July 14, 2009

Handsfree in Thalassery

The little STD place in Thalassery where I stop to make a call doubles as a watch showroom. It has several watches on display in the window. Very nice looking watches, too. Even though I remember the better judgement of my wife, who thinks I have altogether too many watches, I am tempted, so I take a closer look. Good thing I do, because every single watch is hands-free. Now I don't mean hands-free like those thingies that attach to cellphones, and I don't mean digital watches. I mean every single watch on display is missing its hour and minute hands. They look brand new, in cases and everything, but they have no hands.

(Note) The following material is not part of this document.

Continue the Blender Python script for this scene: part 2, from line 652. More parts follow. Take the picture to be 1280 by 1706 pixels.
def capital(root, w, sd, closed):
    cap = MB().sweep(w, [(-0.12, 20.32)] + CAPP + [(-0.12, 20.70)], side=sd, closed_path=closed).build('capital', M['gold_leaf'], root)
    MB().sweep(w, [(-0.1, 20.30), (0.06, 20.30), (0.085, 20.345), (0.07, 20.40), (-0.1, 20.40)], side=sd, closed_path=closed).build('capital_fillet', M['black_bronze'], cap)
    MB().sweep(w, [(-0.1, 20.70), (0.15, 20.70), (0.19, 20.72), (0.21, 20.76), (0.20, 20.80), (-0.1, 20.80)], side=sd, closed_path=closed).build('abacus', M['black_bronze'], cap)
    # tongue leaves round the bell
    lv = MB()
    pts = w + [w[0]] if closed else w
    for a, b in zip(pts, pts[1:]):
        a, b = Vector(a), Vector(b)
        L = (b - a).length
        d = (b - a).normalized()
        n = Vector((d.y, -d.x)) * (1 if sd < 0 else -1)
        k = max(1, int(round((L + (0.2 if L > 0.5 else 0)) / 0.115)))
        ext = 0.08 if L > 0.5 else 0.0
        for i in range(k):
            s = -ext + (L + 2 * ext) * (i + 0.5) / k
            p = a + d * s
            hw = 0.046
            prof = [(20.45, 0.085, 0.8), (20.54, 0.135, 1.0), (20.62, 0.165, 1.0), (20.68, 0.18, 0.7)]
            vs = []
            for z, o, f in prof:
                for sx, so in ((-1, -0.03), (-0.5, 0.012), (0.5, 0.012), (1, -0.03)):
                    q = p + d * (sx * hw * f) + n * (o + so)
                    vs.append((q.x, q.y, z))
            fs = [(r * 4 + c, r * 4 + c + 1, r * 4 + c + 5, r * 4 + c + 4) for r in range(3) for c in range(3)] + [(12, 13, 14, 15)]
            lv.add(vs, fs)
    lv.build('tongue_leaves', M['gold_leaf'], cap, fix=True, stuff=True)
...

Oh yeah, I want one of those. What's the time, honey? Time for whatever you want, dumpling.

Speaking of dumplings ... Down the road from the watch shop is Thalassery's heavily advertised "Barbiq'n" restaurant. According to the large beautifully produced signs all round the establishment, also all around town, also on the leaflets you can find lying in various places, "Barbiq'n" can offer you your choice of: "Broast, Barbiq, Tandoori, Grild, Kabsa, Hamoose, Porotta, Chappathi, Biriyani, Goribsa and Filafil."

I'm spoiled for choice, I swear. I have a feeling one of these must be a dumpling, I have no idea which. But I also think that left to myself, I'll give "Goribsa" a miss, thank you. Possibly "Broast" as well.

The bus to Mahe leaves from the bus-stand just around the corner from this Hamoose and Goribsa joint. The conductor waves me on to it as if I'm a long lost friend -- and given how many buses go to Mahe, and the need to attract every possible passenger who will pay a fare, perhaps I am like a long lost friend. And then as we roll along parallel to the coast, we pass, first, the Yamaha motorcycle dealership named "Susu Auto"; second, the barber establishment named "Sardonic Hair Cutting Saloon."

What a pity my hair was cut only a couple of weeks earlier! I'd have liked to have it done here, and perhaps have the barber smile crookedly to himself and pass sarcastic remarks and say "Heh heh heh" all through.

As for the Yamaha dealership, all I can say is, I'm glad I don't have need for a bike right now.